As a teacher, I was always encouraging students to read, understand, and follow directions. It did not matter whether it was a test, a paper, or a laboratory protocol, but the details matter. Following the directions the grantor requires is critical for any nonprofit organization seeking grant funds. When I was an active laboratory researcher, the grant funding success rates were about 10% in the federal sector. Submitting an incomplete or improperly formatted grant proposal was the fastest way to the trashcan. An academic scientist cannot afford to have a research proposal not be reviewed. The reviews matter, even when the proposal is not funded. The reviews can help the researcher submit a better proposal the next time. Getting the details right the first time makes a difference. The research office at the university coordinated a limited internal review, thereby avoiding any major mistakes.

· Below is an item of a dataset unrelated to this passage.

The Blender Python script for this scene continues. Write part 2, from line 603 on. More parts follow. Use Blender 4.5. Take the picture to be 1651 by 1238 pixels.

Fundamentally, the grant writing process for nonprofits and collegiate faculty is the same. Framing the process for both groups are the following questions:
What do you want or need to do?
Why do you want or need to do it?
How are you going to get it done?
What is it going to cost?
Why does it cost that?
Was it successful?
Why was it successful or not?
Proposal sections might change names. Budget requirements might be different. Additional descriptive information might be required. In the end, whether the proposal is for new scientific knowledge, helping the homeless, preserving the nature, educating the public, supporting the sick, or demonstrating the arts, it is all about a greater good.